Vargas Llosa ha explorado con los tiempos y los espacios en sus relatos sobre una base realista. Tal vez la obra de Vargas Llosa que más se acerca tanto al neobarroco como al realismo mágico —siempre con una visión muy alejada de la utopía fundacional como del metaforismo— es La casa verde. Jorge Teillier apreciaba mucho esta densa novela y en cambio consideraba ilegible a La ciudad y los perros, que había lanzado al estrellato al egregio —y contradictorio en lo ideológico— autor peruano.

A este punto, llegamos al terreno minado de la posmodernidad, que al parecer autores como el citado Julio Ortega consideran el vero e proprio reino del neobarroco, pero cuyas raíces como hemos visto son bastante más lejanas. Pero esta fase del tema es tan compleja y las preguntas lanzadas en busca de respuesta son tan abiertas y sutiles, que preferimos dejarlas para un tercer pie de la cueca.

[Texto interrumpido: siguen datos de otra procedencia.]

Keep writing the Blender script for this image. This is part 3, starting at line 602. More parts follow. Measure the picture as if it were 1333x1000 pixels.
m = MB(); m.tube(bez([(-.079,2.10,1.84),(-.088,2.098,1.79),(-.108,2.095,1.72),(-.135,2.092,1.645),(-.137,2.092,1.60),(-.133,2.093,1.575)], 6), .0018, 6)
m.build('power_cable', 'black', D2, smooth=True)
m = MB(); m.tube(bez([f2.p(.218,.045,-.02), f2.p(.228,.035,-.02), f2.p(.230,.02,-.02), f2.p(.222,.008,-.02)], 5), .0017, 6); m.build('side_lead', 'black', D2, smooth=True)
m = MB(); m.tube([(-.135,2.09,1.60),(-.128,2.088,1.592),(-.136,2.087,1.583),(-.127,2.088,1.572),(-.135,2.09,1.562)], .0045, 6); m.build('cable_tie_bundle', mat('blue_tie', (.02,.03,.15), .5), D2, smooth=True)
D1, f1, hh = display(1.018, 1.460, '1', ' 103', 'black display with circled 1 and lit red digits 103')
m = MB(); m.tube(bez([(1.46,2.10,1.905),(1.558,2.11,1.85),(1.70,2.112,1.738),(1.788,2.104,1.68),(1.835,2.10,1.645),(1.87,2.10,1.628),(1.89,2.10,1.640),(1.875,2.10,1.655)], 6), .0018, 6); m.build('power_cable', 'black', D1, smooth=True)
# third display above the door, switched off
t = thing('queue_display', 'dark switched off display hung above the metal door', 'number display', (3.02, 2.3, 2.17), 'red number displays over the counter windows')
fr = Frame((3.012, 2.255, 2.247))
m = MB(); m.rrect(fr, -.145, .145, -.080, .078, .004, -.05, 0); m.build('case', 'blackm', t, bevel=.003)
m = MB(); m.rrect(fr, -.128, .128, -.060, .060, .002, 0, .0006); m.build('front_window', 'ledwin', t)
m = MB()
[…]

Entre ellas podrían proponerse:

¿Es el realismo mágico una especie de Conde de Saint Germain, que pervive en los siglos de la cultura humana de cualquier tipo que sea, desde la legendaria Ofir (que estaba en la India) hasta la meseta castellana y las Alpujarras, donde el conde polaco Jan Potocki situó el país más mágico y espeluznante de toda Europa?

¿Sería entonces el realismo mágico, escrito con un lenguaje neobarroco como el de Emar, Carpentier o Lezama, o con la delicada simplicidad de un Rulfo, nada más que una recalcitrante expresión mondonovista de un procedimiento y lenguaje literario viejo como el mundo?

¿Sería también la ciencia ficción, la respuesta metafórica y por lo tanto mágico realista, a la alienación tecnológica del Kaliyuga, la edad de fuego y hierro del hinduísmo?

¿Sobrevivirá o renacerá el realismo mágico, como un fénix espantable, al ataque de los iconoclastas con dentición de leche, o en el buche de pelícano de la posmodernidad será regurgitado en forma irreconocible para las viejas conciencias de los lectores que amábamos los buenos libros que formaron dicha conciencia, en esa Arcadia personal que tendemos a confundir con la juventud divino tesoro?

Los tiburones con zarpas de dragón y cabeza de chancho, que dirigen las multinacionales de la industria editorial (porque ya se han transformado en eso y sin vuelta: una fábrica) están clonando y cultivando in vitro muchísimos autores fatuos que escriben en un lenguaje como el que usó Cantinflas hace años (aunque él lo hacía con gracia e inocencia) pero son astutos y promocionalmente impecables gerentes de sí mismos, microempresarios de la nada parasitando en las gigantes editoriales, con todos sus libros que parecen muchas veces anteceder a los propios autores, como proveniendo de un banco de semen congelado donde los espermios y los óvulos son la misma “cosa de espanto” (Oscar Wilde, El pescador y su alma).

Pero los que fueron, serán.

[i] Severo Sarduy, Barroco.Buenos Aires: Sudamericana, 1974.

[ii] Anke Birkenmaier, “Travestismo latinoamericano: Sor Juana y Sarduy”

http://www.lehman.cuny.edu/ciberletras/

[iii] Julio Ortega, La estética neobarroca en la narrativa hispanoamericana. Madrid: Porrúa Turanzas, 1984.